The Importance of Independent Verification and Testing
From experience, it is difficult to see the mistakes. This is the reason for design reviews. I recall working with Fred back in the day, sending him my Software Design Documents (or SRS) for review, and when I got them back, it was marked up in red. I still send him stuff for review, as I would rather he find the errors before the work gets launched.
In the rush to unify roles and accelerate delivery, the importance of independent verification and testing cannot be overstated. Independent verification provides an objective lens, ensuring that requirements are met and safety-critical functions perform as intended. This is especially crucial in automotive domains, where compliance and customer safety are paramount. Testing does not begin when the product (hardware/software) is delivered to the testing department. Well before that, the testing-responsible personnel will develop fixtures and test methods, collect test data, and write test cases, to name a few.
Experience shows that independent testing:
- Uncovers integration issues that may be invisible to developers.
- Validates that requirements are interpreted and implemented correctly.
- Builds trust with customers and regulators by providing evidence of due diligence.
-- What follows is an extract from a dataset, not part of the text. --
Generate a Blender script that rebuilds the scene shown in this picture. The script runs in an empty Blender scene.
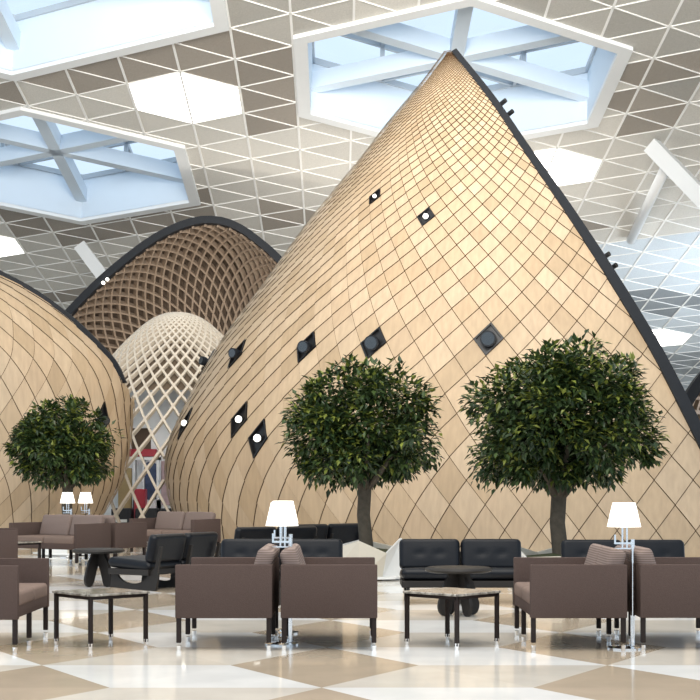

Organizational Culture: Enabling Testability
For testability to thrive, organizations must cultivate a culture that values openness, learning, and continuous feedback. This means breaking down silos, encouraging collaboration, and rewarding transparency over blame. Quality becomes a shared responsibility when teams are empowered to share data, question assumptions, and embrace verification.
Conclusion
As the automotive industry races toward a more flat, product-focused engineering, testability remains a key phrase—and a non-negotiable pillar of quality. By embracing metrics and data gathering, fostering a “trust but verify” culture, and upholding independent verification, organizations can achieve both speed and excellence in product development. We are not confident that going too far down this road will be effective. We may think we cut the time to market down by doing so, but that may not be true beyond a certain level of complexity and risk. As always, there is no single silver bullet. The approach is the one that best serves the company, and not just during launch, but also the cost of quality once deployed and the associated risk due to product failure.